Circling The Chosson Under The Chuppah

(This should not be relied upon for practical halacha. When a question arises a Rabbi should be consulted.)

1. The common custom amongst ashkenazim is that the kallah and her shushbinim (those who escort her down the aisle) circle the chosson, clockwise, under the chuppah.

2. Because the chosson has the status of a king, the kallah and her attendants (her mother and mother-in-law) walk around the chosson, just as troops march around the king.(see Taamei Haminhagim 961) 3. The Kitzur Shulchan Aruch (147:5) writes that they circle the chosson seven times. Harav Aryeh Kaplan zt”l explains that the seven circuits allude to the seven shepherds of Israel (Avraham, Yitzchak, Yaakov, Moshe, Aharon, Yosef and Dovid) and the seven prophetesses (Sarah, Miriam, Devorah, Chanah, Avigayil, Chuldah and Esther). Some say that they allude to the three Patriarchs and four Matriarchs. It is the couple’s hope that in the merit of all these great ancestors, their marriage will be blessed with success.

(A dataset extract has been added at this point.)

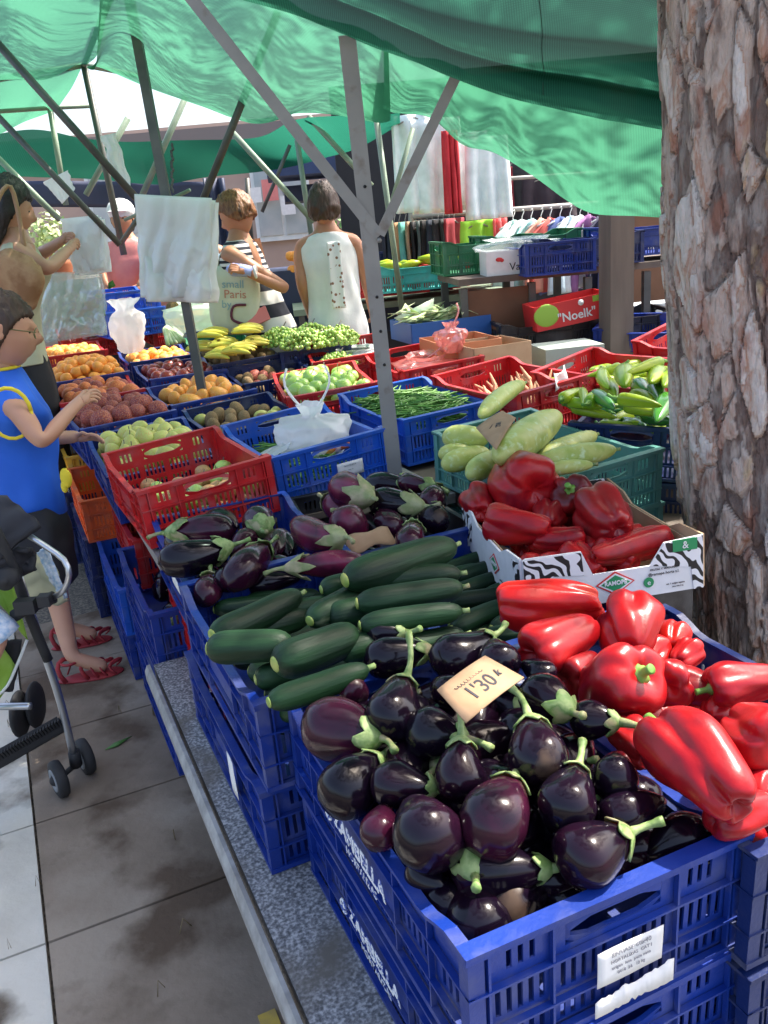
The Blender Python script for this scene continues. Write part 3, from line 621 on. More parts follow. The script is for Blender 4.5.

4. Others have the custom to circle the chosson three times (Shulchan Haezer 7:4). Why three circuits are made is a matter of conjecture. The number three occurs several times in the subject of marriage, the Bible mentions betrothal (ki yikach) three times, a man may legally betroth a woman in one of three ways, and his obligations to his wife are subsumed under three general biblical requirements of food, clothing, and conjugal relations.

5. The custom of Chabad Chassidim is that the kallah and both pairs of shushbinim (male and female) all walk around the chosson. (Sefer Haminhagim page 67)

6. Sefardim do not have the custom of circling the chosson (Shulchan Haezer ibid.).

7. While the kallah is circling the chosson, the cantor chants “mi ben siach shoshan chochim ahavas kallah misos dodim hu yivarech es hechosson ves hakallah.” (May the one who speaks of the rose of thorns, the affection of the kallah, the joy of the beloved, may He bless the chosson and the kallah). (Shaar Hakollel)

Others, such as Square Chassidim, do not recite this poem (Netai Gavriel on Nisuin).